Since early this year, questions have repeatedly been raised about her citizenship. China does not recognise dual-nationals, and under Rule 41 of the Olympic charter, Gu must be a Chinese citizen in order to compete for the country. And if this is the case, analysts say, she would not be able to retain a US passport simultaneously.

In recent months, as Beijing doubles down its promotion of Chinese identity, it has required its broadcasters to scrutinise the citizenships of celebrities who are active in mainland China. This move has resulted in some high-profile actors renouncing their non-Chinese nationalities.

Gu has always dodged the question about her citizenship in public. In response to a Guardian question about her critics, she replied: “I’m an 18-year-old out here living my best life. I’m not going to waste my time trying to placate people who are uneducated, and don’t experience the gratitude and love I have on a daily basis.”

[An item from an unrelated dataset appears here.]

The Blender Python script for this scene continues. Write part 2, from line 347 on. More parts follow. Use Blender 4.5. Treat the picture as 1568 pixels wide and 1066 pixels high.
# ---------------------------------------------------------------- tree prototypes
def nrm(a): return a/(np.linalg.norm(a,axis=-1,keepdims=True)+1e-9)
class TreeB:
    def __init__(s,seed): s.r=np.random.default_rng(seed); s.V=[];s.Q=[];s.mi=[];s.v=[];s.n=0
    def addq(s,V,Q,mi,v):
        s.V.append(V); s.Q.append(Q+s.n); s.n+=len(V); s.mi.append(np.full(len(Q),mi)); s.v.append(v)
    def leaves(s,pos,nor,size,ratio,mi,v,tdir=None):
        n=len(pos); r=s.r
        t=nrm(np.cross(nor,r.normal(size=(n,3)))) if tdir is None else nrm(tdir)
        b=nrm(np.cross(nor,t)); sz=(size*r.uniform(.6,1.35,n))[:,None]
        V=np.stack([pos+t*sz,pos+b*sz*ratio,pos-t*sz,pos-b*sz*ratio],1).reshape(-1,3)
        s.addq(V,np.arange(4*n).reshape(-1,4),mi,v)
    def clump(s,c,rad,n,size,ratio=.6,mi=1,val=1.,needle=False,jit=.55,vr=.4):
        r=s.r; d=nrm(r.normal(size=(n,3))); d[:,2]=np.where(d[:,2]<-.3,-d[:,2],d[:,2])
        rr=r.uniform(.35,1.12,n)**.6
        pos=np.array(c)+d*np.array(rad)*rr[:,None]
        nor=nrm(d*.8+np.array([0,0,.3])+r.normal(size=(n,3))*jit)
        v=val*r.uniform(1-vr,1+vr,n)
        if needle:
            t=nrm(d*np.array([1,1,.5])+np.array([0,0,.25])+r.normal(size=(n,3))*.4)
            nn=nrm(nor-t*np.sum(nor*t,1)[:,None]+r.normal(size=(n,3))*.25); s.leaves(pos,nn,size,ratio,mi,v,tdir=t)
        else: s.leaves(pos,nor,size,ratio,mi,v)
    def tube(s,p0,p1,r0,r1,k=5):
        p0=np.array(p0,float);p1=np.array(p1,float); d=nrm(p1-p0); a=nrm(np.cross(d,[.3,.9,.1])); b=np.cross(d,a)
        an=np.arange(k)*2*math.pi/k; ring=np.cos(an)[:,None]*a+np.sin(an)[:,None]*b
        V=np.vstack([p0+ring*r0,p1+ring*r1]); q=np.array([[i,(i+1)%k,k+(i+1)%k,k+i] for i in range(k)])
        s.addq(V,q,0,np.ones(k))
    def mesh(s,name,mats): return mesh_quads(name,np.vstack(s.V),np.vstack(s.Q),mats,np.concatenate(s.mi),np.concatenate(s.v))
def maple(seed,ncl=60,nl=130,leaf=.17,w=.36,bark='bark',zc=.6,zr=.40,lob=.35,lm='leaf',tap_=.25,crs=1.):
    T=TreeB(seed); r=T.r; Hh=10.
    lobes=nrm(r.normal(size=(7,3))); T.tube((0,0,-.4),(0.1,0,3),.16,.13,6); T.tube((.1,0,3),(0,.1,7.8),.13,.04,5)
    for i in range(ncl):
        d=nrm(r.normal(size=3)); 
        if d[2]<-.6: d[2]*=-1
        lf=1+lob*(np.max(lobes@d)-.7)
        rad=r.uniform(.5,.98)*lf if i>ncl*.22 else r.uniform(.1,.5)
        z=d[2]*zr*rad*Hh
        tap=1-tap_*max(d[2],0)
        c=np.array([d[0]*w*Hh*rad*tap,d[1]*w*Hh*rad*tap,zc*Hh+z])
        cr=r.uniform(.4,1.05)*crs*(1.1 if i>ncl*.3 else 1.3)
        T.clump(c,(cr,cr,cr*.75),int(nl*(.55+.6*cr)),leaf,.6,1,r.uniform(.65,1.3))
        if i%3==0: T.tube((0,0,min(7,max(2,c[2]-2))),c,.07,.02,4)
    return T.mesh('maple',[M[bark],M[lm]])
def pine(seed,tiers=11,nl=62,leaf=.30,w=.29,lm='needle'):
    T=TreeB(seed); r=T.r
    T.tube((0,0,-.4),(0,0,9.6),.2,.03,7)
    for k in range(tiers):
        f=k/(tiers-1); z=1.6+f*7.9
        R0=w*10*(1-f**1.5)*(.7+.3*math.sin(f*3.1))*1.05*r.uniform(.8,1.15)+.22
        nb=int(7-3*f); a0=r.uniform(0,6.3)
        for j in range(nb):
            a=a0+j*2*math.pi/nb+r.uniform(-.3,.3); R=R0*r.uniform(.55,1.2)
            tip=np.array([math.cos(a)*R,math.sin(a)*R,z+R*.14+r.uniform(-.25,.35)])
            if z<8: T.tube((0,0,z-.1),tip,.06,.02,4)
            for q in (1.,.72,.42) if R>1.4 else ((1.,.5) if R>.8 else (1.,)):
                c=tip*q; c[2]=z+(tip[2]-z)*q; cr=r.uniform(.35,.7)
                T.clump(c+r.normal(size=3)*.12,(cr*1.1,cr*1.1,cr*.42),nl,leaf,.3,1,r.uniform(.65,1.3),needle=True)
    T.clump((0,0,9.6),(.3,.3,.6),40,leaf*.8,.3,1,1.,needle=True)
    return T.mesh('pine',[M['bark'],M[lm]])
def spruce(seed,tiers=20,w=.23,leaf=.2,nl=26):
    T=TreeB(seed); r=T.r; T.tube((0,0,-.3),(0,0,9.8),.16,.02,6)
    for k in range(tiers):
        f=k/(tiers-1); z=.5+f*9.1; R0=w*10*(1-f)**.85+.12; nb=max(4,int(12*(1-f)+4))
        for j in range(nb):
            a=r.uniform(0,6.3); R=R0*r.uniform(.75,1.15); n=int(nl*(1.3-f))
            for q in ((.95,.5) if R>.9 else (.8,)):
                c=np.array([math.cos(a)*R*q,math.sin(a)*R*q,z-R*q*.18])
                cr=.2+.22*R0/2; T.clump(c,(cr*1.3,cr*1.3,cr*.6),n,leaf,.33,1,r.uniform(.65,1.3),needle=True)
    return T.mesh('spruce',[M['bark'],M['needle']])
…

Her answer won her rounds of applause on Chinese social media. Nationalists praised Gu for her ability to speak both languages fluently and for showing her standout intellect so elegantly. The official China Daily newspaper said her response to her critics should be given “full marks”.

In China, Gu is a symbol of national pride and the face of almost a dozen brands and products. They range from China Mobile and Bank of China to the US brand Victoria’s Secret, which has a big ambition in a gigantic consumer market. She’s also a regular name discussed on the social media platform Weibo, with adoring commenters calling her an “ice-snow female goddess”.

But despite the outpouring of adulation in China, Gu is also walking a fine line and her future remains uncertain in the country she now represents. Last week, Hu Xijin, a recently retired editor in chief of the influential nationalist tabloid Global Times warned Chinese media to tone down their praise for Gu because it was still unclear which country she would like to associate with when she was older.

“China’s national honour and credibility should not be put at stake in the case of Gu Ailing,” Hu wrote, adding that although she saw herself as Chinese and American, the reality may not turn out to be the way she wished as the bilateral relations between China and the US continued to deteriorate.

Robert Daly, the director of the Kissinger Institute on China and the United States at the Woodrow Wilson Centre in Washington, agreed. Daly said Hu’s warning represented a growing strand of thinking in both China and the US that it was increasingly common for those with dual heritage to feel pressured into taking a side.

“For many years, a large number of Chinese Americans have been free to move back and forth between both countries, benefiting both and benefiting from both without consequences,” said Daly. “But the ground has shifted under their feet.”

Daly said Gu’s saga could have been a simple story when the framing of the bilateral relations was dominated by “engagement”: an American athlete who decided to move to China and won Olympic medals. But instead, the question of her citizenship has become a subject of sensitivity in the current geopolitical climate. “And Gu’s silence caused suspicion,” Daly said.

“This Olympics should have put the contribution of Chinese American athletes like Gu under the spotlight – to highlight their role as a bridge to both nations, but unfortunately it has turned out to be otherwise.”